On a clear, calm morning, the worried citizens of Boston had walked to church in pleasant sunshine to hear the words of their pastor. From the pulpit of Old South Church, The Reverend Thomas Prince addressed God as he prayed before his congregation. Standing at the church pulpit, Reverend Prince implored, “Deliver us from our enemy! Send Thy tempest, Lord, upon the waters to the eastward! Raise Thy right hand. Scatter the ships of our tormentors and drive them hence. Sink their proud frigates beneath the power of Thy winds!”

He had scarcely pronounced the words when the sunshine gave way to skies darkened with roiling clouds, leaving the church in shadows. A sudden wind sprang up from nowhere, shrieking so loudly that the great church bell broke free and began to ring “a wild an uneven sound…though no man was in the steeple”.

The Reverend Thomas Paine, with both arms outstretched to heaven, paused in his prayer, “We hear Thy voice, O Lord! We hear it! Thy breath is upon the waters of the eastward, even upon the deep. The bell tolls for the death of our enemies!” He momentarily bowed his head, and looking up, with tears streaming down his face, he prayed, “Thine be the glory, Lord. Amen and amen!”

The storm came as a raging hurricane that scattered and sank the entire French fleet. Two thousand troops were dead, including d’Anville. The second in command, Vice Admiral Cornelle, seeing the utter disgrace of the affair, threw himself upon his sword.

The French attack never came to the shores of New England.

A week later other vessels entering Boston brought the rest of the story.
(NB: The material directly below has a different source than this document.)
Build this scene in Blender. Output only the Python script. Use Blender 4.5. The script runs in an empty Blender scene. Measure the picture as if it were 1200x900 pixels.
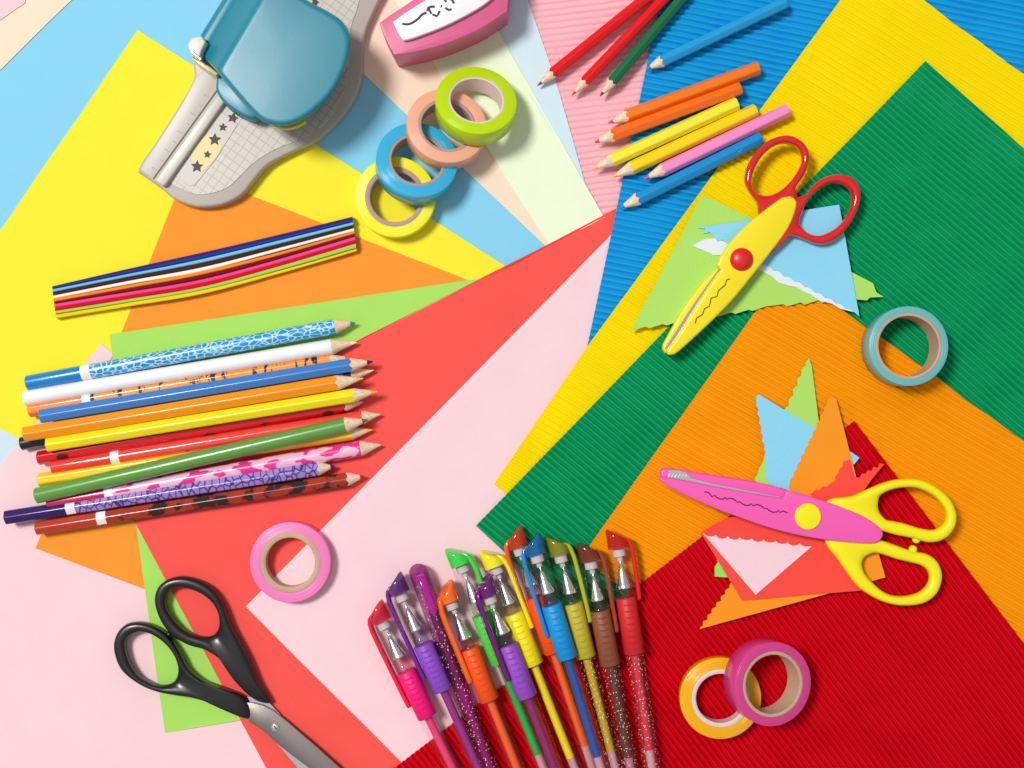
import bpy, bmesh, math, random
import numpy as np
from mathutils import Vector, Matrix, Quaternion
random.seed(7)
S = 0.00042            # metres per photo pixel at table level
D = 1500.0             # camera height in the same units
ILL = 1.0
sc = bpy.context.scene
C = sc.collection

# ------------------------------------------------------------------ basics
def lin(c):
    c = c/255.0
    return c/12.92 if c <= 0.04045 else ((c+0.055)/1.055)**2.4
def col(r, g, b, k=1.0):
    return tuple(min(0.9, lin(v)/ILL*k) for v in (r, g, b))+(1,)
def pc(x, y, z):       # a spot seen at (x, y) that stands z above the table -> table plan position
    k = (D-z)/D
    return (600+(x-600)*k, 450+(y-450)*k)
def W(x, y, z):
    return Vector(((x-600)*S, (450-y)*S, z*S))
def tag(o, label=None, cat=None, group=None, kind=None):
    if label: o['label'] = label
    if cat: o['category'] = cat
    if group: o['group'] = group
    if kind: o['kind'] = kind
    return o
def empty(name, loc, q=None):
    o = bpy.data.objects.new(name, None)
    o.empty_display_size = 0.01
    o.location = loc
    if q is not None:
        o.rotation_mode = 'QUATERNION'; o.rotation_quaternion = q
    C.objects.link(o)
    return o
def obj(name, verts, faces, m, parent=None, smooth=True, world=True, loc=None, angle=40):
    """verts in metres. world=True: world space, re-centred on the parent's location (parent unrotated)."""
    me = bpy.data.meshes.new(name)
    off = Vector((0, 0, 0))
    if world:
        if parent is not None:
            p = parent
            while p is not None:
                off += p.location; p = p.parent
        elif loc is not None: off = Vector(loc)
    me.from_pydata([tuple(Vector(v)-off) for v in verts], [], faces)
    bm = bmesh.new(); bm.from_mesh(me)
    bmesh.ops.remove_doubles(bm, verts=bm.verts, dist=1e-7)
    bmesh.ops.recalc_face_normals(bm, faces=bm.faces)
    for f in bm.faces: f.smooth = smooth
    if smooth:
        for e in bm.edges:
            if len(e.link_faces) == 2 and e.calc_face_angle(0) > math.radians(angle): e.smooth = False
    bm.to_mesh(me); bm.free()
    me.materials.append(m)
    o = bpy.data.objects.new(name, me); C.objects.link(o)
    if parent is not None: o.parent = parent
    elif world and loc is not None: o.location = loc
    return o

# ------------------------------------------------------------------ materials
MC = {}
def nodes(name):
    m = bpy.data.materials.new(name); m.use_nodes = True
    nt = m.node_tree; b = nt.nodes['Principled BSDF']
    return m, nt, b
def N(nt, t, **k):
    n = nt.nodes.new(t)
    for a, v in k.items(): setattr(n, a, v)
    return n
def coords(nt, scale):
    tc = N(nt, 'ShaderNodeTexCoord'); mp = N(nt, 'ShaderNodeMapping')
    s = scale if isinstance(scale, tuple) else (scale,)*3
    mp.inputs['Scale'].default_value = tuple(v/S for v in s)      # object coordinates counted in photo pixels
    nt.links.new(tc.outputs['Object'], mp.inputs['Vector'])
    return mp.outputs['Vector']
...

The French fleet was nearly lost and all who survived the storm suffered from a pestilential fever. The few remaining ships, half manned, were limping southward. There would be no French invasion of America.

Henry Wadsworth Longfellow immortalized the battle in the Ballad of the French Fleet:

Admiral d’Anville had sworn by cross and crown,
To ravage with fire and steel our helpless Boston Town…
From mouth to  mouth spread tidings of dismay,
I stood in the Old South saying humbly, “Let us pray!”…
Like a potter’s vessel broke, the great ships of the line,
Were carried away as smoke or sank in the brine.